Una incursión por los sermones crísticos, nos conducen en esa sintonía. No se advierte ira en su cometido pastoral; sino una completa antítesis de ella. “No es un error de ellos; es una insuficiencia nuestra”, parece recalcar el Obispo.
Y está correcto que accione tal palanca, tal mecanismo, amigos míos. No puede salir intempestivamente con discurso agitador o mordaz. Pero aquellos que miramos desde otra atalaya, hemos de sugerir, sin embargo, un pronto esclarecimiento de esta locura desproporcionada al máximo.
Porque, más allá de posturas religiosas, de creer o no en Dios o en el catolicismo, deben primar dos hitos: 1.- Absoluta solidaridad con los componentes de la parroquia asaltada, y, en paralelo, 2.- No descuidar la comprensión a ciencia cabal de que en Olavarría, no ya en Buenos Aires o en el Conurbano, existe una porción de la comunidad, un sector de habitantes que, es bien tangible, se encuentra a todas luces padeciendo la peor patología.

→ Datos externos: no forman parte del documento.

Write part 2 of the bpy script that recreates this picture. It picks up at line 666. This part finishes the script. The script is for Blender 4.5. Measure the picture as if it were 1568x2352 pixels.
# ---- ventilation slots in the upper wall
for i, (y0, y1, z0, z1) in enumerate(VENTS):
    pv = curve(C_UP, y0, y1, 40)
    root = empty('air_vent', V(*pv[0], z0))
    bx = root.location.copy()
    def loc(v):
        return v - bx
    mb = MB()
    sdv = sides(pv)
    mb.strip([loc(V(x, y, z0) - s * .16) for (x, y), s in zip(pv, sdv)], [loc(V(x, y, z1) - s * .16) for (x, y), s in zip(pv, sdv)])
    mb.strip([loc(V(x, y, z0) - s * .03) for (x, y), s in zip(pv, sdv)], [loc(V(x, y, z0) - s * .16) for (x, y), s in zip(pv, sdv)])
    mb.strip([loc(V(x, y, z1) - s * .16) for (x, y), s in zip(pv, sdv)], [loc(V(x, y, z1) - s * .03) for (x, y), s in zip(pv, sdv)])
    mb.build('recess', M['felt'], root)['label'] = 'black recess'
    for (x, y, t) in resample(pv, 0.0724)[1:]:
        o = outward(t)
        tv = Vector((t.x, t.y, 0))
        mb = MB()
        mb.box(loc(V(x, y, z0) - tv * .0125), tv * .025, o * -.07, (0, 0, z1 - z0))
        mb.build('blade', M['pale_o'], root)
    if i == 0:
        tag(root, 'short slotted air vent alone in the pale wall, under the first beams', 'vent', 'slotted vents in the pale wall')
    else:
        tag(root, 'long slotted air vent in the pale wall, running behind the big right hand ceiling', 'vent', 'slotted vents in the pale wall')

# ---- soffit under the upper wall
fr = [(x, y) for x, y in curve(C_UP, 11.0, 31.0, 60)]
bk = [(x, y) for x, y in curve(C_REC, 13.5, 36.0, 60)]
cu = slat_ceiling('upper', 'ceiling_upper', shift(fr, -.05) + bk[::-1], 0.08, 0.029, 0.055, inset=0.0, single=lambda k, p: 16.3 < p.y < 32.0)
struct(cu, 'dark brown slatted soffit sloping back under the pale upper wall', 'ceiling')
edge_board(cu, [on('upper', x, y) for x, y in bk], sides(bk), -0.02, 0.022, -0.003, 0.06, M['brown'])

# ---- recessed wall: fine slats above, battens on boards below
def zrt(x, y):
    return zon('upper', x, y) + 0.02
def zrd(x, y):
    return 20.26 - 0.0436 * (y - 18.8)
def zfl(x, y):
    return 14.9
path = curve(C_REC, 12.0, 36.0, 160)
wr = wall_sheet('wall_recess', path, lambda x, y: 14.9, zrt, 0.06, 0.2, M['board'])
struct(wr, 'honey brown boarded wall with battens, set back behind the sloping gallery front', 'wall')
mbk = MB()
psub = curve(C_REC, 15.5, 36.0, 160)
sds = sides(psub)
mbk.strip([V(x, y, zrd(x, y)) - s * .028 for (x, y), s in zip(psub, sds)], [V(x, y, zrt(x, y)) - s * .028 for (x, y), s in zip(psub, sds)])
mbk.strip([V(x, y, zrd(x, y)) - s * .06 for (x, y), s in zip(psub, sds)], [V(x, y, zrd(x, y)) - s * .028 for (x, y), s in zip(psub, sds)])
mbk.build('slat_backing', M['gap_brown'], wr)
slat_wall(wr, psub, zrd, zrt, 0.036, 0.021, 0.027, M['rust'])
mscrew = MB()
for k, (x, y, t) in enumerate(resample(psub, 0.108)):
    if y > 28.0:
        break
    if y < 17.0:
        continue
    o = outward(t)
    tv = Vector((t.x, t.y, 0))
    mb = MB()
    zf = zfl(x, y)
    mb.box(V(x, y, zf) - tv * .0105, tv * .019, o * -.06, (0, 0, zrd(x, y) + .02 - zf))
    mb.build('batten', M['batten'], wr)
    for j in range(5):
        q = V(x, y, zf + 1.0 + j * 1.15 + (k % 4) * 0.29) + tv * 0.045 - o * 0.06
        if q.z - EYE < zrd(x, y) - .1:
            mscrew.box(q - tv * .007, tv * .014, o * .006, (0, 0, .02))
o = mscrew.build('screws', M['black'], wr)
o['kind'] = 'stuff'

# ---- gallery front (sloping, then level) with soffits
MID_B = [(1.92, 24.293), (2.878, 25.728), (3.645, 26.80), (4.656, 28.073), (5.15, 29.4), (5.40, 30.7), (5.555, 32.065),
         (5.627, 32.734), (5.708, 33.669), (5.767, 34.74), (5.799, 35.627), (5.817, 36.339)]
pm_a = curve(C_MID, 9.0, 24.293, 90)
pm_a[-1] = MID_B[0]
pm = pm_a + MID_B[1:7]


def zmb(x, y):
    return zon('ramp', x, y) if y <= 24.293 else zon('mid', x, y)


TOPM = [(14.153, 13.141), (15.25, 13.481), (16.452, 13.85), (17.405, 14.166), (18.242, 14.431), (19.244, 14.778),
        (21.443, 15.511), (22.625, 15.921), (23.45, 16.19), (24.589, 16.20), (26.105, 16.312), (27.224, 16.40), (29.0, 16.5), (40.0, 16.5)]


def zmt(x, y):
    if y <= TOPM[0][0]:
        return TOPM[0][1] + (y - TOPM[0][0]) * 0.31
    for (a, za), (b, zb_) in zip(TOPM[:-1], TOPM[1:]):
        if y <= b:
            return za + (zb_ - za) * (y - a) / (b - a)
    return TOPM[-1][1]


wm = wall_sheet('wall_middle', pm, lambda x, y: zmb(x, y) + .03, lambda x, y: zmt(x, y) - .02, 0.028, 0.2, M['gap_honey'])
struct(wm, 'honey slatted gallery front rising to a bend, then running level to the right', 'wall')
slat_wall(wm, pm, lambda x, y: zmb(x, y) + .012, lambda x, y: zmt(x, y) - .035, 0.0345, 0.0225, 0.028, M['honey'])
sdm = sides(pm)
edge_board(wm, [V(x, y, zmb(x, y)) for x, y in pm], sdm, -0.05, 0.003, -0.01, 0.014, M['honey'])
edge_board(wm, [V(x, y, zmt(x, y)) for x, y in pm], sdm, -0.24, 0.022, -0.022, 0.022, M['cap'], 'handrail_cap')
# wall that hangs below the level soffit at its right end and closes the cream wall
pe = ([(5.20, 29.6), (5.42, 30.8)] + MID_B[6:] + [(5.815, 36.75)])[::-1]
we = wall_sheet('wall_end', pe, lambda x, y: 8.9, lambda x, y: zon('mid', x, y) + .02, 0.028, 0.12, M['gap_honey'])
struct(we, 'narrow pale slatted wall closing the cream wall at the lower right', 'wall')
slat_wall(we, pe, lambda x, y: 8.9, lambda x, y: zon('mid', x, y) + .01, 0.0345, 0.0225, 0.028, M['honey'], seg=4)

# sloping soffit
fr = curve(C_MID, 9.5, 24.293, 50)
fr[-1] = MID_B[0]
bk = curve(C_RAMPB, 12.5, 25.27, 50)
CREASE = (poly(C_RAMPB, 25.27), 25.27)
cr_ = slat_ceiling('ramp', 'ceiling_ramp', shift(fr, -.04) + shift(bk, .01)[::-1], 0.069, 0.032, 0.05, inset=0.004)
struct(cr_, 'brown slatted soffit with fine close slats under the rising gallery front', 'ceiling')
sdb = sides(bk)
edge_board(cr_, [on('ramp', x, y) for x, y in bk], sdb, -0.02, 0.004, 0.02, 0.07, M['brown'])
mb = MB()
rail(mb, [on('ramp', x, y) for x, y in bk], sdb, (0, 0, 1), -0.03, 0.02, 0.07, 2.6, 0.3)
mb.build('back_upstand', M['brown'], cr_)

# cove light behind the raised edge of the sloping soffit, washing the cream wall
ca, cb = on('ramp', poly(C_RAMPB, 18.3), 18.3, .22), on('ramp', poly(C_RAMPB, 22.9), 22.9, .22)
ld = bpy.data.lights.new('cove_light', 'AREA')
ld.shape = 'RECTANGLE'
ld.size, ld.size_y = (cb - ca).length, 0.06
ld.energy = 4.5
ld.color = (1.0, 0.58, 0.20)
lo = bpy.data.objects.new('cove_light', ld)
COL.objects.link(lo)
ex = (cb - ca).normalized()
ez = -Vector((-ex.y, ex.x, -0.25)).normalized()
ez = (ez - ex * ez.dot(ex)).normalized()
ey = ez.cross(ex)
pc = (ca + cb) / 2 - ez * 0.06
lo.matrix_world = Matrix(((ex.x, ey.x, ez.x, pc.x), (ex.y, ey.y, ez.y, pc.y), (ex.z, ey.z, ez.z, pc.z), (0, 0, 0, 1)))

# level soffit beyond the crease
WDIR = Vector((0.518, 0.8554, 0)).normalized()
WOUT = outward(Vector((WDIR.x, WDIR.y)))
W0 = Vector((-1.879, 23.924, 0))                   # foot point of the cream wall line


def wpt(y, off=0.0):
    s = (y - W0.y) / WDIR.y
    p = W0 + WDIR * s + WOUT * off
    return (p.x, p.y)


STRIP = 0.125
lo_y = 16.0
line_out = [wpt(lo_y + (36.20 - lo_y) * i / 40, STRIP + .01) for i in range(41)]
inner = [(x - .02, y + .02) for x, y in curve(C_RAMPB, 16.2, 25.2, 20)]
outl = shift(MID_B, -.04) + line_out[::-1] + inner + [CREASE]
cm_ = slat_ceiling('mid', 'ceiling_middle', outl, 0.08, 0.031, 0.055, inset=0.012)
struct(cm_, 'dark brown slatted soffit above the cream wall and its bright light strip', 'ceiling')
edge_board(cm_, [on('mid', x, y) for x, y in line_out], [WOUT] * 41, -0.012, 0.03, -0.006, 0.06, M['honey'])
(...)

No importa si fueron menores o mayores. Deben ser ubicados y aprehendidos. Lo hecho es una marca indeleble de su desfachatez y falta de aprecio y apego frente a la convivencia sana y positiva. Que se ataque a tal extremo sin prejuicios ni recato, es sintomático. Algo diabólico se instaló en una rama de la población que vive, es obvio, sin ley ni valores.
Seres que no han gozado de las mieles de la deidad, a decir de monseñor. Y es factible que tenga un mar de razón. Pero eso no los habilita para desandar el camino cual pérfidos individuos. La palabra divina quizá los envuelva, pese a todo, con su amor incondicional y los cobije. Mas no significa, insistimos que no tengan que ser sometidos al peso de las normas, una vez atrapados.
Y ya que las circunstancias lo ameritan, sería conveniente también, que empecemos a rever que nos pasa como sociedad. Que sea esta incidencia una bisagra. Que quienes manejan los piolines, no se desentiendan. Lo peor sería, por cierto, que nos habituemos a este tipo de salvajismos.